With Mons, we see Sapegin's most concerted use of mobile, multi-coloured backgrounds that sweep in and out of each scene. Originally, Sapegin had intended to make the backgrounds entirely in clay, but his "rotten clay" was too soft and would not hold a solid form. So Sapegin heated the clay with a lighter and used it as crayons on a glass surface. He would use this technique again in The Saltmill.

As might be expected, Sapegin works with very few people. "The ideal set is that I have one more person working with me, and this person is some kind of orchestra leader." At the moment, Sapegin's team consists of Janne Hansen, a Volda College graduate. Sapegin also works with Lisa Fearnley, who shot One Day a Man Bought a House. "She is a an exceptional, exceptional photographer."

What is perhaps most remarkable about Mons the Cat is the quality of the clay animation. It seems incredible that an artist with no previous animation experience could master the medium so quickly. But as always there is a little secret. A former colleague in Moscow used to work with clay and while Sapegin never saw her work, he did see her puppets at home. "We'd been making some toys for kids and I sort of stole a lot of her aesthetic in a way. But I also thought that if I worked with animation ever I would try to make it as close to live-action as possible. When you look at real people out in the street they are made out of different material, which by definition is different from the environment they live in, so I thought I will probably try to find an environment which is contradictory to the physical substance of the characters. That's why I went for clay, because also of my theatre modeling experience. That's where my backgrounds actually came from, from theatre models."

In 1997, Sapegin finished One Day a Man Bought a House, a love story told in an unconventional and comedic manner.

A Loving Rat
One Day a Man Bought a House is a twisted tale about a man who moves into a house only to discover another occupant: a rat. Unwilling to share his new home, the man embarks on a series of methods to exterminate the rat. However, each murderous gesture (including the use of the infamous Malaysian pitbull cat) is mistaken as a sign of affection. The rat, a woman, soon believes that the man loves her. She dolls herself up, approaches the man and they marry and live happily ever after.

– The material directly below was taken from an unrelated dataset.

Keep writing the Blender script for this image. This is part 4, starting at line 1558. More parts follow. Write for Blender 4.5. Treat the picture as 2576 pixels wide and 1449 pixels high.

Sapegin wrote the original story and his wife re-wrote it for the film. The story was actually made in 1995 and was in production for almost three years. This perverse bestial fairy tale is actually based on a true story...well, sort of. "The story came out of an accident when I had to kill a rat, and I tried to persuade her with a sausage and she ate the sausage then I couldn't kill her because I thought she now thinks that I'm a nice guy."